RAW DATA.
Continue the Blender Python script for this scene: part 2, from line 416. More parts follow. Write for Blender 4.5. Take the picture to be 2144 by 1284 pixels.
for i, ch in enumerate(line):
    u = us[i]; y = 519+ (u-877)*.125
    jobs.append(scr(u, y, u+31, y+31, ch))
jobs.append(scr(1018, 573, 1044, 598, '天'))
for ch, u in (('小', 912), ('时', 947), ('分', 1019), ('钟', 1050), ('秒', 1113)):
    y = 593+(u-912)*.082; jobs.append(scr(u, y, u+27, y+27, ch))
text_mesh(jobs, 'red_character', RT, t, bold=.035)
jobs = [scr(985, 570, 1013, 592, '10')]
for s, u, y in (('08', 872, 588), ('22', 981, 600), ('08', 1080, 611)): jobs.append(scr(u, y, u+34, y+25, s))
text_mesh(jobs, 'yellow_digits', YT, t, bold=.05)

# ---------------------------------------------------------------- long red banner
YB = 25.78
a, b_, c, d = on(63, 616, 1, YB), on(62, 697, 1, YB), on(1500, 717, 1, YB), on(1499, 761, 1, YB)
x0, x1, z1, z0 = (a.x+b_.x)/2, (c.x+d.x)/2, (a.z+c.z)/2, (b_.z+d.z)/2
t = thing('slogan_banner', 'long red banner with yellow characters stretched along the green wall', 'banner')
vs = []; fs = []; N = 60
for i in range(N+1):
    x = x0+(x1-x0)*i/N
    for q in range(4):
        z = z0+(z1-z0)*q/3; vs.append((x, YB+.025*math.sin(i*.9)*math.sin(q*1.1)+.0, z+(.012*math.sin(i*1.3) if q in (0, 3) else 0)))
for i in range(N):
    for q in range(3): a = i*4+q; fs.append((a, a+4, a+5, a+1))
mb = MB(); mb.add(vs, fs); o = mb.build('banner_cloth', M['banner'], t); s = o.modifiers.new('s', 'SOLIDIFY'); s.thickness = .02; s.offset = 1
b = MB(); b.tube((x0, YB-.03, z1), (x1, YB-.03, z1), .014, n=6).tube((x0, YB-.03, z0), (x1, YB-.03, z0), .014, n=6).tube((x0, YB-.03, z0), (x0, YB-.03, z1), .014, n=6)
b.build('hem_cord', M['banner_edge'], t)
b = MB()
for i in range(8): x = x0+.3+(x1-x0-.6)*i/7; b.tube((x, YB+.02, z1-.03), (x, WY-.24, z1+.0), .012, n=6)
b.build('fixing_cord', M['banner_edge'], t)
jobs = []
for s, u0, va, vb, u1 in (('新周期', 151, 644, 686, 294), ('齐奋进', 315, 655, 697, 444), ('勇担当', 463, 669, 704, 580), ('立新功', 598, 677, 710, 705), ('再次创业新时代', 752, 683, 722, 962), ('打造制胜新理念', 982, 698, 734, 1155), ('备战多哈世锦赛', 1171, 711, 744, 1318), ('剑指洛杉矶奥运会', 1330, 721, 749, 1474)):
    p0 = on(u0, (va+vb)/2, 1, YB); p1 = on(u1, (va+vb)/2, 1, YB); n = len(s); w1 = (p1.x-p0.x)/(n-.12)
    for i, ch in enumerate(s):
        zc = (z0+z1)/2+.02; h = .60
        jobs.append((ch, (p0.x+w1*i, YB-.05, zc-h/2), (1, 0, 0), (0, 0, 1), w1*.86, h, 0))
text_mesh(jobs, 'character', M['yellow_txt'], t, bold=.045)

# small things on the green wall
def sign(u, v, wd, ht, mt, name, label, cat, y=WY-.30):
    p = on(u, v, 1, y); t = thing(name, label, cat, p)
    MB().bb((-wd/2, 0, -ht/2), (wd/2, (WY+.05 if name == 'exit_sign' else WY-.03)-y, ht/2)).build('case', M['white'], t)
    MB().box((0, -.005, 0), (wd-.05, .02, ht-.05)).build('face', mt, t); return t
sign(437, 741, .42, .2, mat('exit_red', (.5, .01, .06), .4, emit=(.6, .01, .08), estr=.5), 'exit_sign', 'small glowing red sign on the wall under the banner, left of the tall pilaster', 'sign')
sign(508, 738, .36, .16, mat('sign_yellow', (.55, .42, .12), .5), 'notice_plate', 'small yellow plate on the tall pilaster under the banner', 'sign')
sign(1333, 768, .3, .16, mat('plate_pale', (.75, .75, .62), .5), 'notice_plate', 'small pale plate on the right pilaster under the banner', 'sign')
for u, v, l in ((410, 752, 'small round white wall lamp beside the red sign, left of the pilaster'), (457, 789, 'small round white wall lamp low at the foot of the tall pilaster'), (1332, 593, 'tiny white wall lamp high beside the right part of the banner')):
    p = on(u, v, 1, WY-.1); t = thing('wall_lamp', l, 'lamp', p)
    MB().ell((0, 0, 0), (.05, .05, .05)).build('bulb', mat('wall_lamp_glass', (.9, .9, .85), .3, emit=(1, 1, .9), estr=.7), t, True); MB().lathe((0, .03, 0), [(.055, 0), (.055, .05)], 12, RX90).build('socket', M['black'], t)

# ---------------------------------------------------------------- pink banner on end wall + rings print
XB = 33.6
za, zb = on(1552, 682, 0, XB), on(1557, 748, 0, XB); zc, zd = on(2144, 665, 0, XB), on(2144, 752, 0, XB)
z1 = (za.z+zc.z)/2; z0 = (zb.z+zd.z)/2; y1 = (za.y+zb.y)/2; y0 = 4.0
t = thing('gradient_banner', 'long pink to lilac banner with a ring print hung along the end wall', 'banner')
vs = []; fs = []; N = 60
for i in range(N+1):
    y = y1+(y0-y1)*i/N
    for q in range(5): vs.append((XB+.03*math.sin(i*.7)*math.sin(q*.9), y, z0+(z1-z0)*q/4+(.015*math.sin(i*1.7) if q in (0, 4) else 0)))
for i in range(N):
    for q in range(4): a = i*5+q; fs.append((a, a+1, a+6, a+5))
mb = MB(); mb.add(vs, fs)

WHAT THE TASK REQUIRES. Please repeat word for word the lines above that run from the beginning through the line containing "text_mesh(jobs, 'yellow_digits', YT, t, bold=.05)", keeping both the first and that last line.

WORKED ANSWER.
Continue the Blender Python script for this scene: part 2, from line 416. More parts follow. Write for Blender 4.5. Take the picture to be 2144 by 1284 pixels.
for i, ch in enumerate(line):
    u = us[i]; y = 519+ (u-877)*.125
    jobs.append(scr(u, y, u+31, y+31, ch))
jobs.append(scr(1018, 573, 1044, 598, '天'))
for ch, u in (('小', 912), ('时', 947), ('分', 1019), ('钟', 1050), ('秒', 1113)):
    y = 593+(u-912)*.082; jobs.append(scr(u, y, u+27, y+27, ch))
text_mesh(jobs, 'red_character', RT, t, bold=.035)
jobs = [scr(985, 570, 1013, 592, '10')]
for s, u, y in (('08', 872, 588), ('22', 981, 600), ('08', 1080, 611)): jobs.append(scr(u, y, u+34, y+25, s))
text_mesh(jobs, 'yellow_digits', YT, t, bold=.05)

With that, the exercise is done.